--- start Entries shown ---

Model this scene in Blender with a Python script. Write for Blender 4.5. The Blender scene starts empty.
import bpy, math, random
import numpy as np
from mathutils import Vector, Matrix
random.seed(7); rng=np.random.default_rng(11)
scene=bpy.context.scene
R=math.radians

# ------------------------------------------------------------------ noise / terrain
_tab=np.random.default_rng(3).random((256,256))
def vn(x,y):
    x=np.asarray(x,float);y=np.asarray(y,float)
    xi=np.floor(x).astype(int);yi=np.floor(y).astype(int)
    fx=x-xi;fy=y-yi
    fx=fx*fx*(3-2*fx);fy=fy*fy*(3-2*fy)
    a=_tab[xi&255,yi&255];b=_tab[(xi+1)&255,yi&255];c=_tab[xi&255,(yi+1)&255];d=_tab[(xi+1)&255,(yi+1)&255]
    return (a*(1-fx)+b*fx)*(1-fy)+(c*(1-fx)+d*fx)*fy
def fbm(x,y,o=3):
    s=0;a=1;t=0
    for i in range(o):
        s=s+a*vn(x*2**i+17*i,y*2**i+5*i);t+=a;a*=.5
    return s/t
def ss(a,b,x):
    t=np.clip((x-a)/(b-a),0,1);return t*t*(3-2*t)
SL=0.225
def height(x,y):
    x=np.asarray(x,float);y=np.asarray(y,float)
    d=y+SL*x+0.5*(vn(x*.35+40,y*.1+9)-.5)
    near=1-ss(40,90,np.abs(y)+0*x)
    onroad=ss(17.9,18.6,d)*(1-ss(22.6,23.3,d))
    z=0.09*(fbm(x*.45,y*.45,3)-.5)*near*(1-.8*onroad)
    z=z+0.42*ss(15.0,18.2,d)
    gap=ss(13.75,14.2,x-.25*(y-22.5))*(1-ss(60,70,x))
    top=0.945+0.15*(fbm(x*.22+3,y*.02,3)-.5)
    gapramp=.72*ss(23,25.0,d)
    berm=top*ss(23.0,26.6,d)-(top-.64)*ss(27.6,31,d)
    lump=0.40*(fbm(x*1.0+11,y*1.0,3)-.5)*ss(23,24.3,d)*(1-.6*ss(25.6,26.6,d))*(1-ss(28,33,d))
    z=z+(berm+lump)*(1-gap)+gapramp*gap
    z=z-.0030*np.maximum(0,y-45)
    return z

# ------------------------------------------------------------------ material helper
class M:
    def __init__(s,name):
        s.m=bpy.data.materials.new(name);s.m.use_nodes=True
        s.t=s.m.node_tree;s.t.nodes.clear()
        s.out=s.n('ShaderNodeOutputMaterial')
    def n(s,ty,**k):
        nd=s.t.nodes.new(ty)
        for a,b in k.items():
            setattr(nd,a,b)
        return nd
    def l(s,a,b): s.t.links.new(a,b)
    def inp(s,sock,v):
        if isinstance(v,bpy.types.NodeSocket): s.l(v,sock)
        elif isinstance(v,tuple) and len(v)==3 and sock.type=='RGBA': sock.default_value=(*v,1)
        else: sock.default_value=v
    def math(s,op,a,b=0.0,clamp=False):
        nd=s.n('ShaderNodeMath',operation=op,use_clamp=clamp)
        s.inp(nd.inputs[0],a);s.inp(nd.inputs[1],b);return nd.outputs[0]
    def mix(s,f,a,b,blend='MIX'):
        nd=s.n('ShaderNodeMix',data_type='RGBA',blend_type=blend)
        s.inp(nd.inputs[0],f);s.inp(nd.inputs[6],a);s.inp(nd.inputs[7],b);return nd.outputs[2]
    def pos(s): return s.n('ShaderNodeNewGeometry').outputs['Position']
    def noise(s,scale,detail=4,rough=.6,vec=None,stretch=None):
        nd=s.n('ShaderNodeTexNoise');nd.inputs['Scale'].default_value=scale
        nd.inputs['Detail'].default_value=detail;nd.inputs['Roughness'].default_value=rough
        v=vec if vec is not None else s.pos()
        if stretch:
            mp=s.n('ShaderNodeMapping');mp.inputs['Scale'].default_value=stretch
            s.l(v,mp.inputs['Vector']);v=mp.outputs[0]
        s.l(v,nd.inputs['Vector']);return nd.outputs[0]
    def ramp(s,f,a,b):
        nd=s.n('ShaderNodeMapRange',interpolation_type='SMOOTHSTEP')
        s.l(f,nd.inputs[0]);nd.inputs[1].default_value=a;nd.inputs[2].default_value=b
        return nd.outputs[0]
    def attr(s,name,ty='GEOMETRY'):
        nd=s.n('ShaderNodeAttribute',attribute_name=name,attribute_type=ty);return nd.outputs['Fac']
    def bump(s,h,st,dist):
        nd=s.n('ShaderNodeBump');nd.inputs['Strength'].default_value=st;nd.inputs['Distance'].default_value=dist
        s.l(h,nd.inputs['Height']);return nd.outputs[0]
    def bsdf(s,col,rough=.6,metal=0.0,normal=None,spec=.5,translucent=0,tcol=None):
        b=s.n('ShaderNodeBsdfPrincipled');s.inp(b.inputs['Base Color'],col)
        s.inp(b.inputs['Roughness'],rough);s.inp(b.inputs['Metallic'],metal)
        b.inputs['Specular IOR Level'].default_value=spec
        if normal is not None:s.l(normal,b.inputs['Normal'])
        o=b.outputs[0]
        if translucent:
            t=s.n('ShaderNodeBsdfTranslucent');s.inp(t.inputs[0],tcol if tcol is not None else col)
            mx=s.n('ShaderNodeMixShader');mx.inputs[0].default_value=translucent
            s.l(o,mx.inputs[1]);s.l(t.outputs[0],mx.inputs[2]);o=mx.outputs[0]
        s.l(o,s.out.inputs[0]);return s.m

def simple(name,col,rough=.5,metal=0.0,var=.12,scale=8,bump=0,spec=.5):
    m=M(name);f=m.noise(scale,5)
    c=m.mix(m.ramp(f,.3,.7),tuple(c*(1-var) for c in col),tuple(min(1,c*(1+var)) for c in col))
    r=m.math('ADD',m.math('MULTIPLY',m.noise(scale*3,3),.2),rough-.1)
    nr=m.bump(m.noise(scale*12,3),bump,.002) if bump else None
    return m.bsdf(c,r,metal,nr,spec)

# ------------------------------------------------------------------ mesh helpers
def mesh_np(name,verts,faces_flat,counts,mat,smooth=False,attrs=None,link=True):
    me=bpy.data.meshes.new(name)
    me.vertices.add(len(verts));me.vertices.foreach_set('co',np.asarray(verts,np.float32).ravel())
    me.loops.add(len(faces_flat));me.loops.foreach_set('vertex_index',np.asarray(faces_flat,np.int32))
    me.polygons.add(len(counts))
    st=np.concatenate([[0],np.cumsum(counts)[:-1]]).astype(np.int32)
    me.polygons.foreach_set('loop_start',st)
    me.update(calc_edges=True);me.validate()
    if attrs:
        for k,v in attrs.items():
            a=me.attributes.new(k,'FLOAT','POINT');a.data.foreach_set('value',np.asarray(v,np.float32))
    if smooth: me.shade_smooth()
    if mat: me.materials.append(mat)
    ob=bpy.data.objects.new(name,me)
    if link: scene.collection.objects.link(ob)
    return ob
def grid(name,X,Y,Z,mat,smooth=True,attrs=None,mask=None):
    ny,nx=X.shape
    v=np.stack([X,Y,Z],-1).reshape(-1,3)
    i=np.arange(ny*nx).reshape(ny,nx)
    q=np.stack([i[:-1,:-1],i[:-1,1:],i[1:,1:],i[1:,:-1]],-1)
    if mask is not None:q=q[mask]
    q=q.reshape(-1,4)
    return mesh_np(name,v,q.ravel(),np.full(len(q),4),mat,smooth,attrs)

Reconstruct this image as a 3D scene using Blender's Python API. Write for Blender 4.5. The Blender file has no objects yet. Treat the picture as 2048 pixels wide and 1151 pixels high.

--- end Entries shown ---

Only the lines from the first line of the material above through the line that contains "R=math.radians" should be quoted, each one exactly.

Model this scene in Blender with a Python script. Write for Blender 4.5. The Blender scene starts empty.
import bpy, math, random
import numpy as np
from mathutils import Vector, Matrix
random.seed(7); rng=np.random.default_rng(11)
scene=bpy.context.scene
R=math.radians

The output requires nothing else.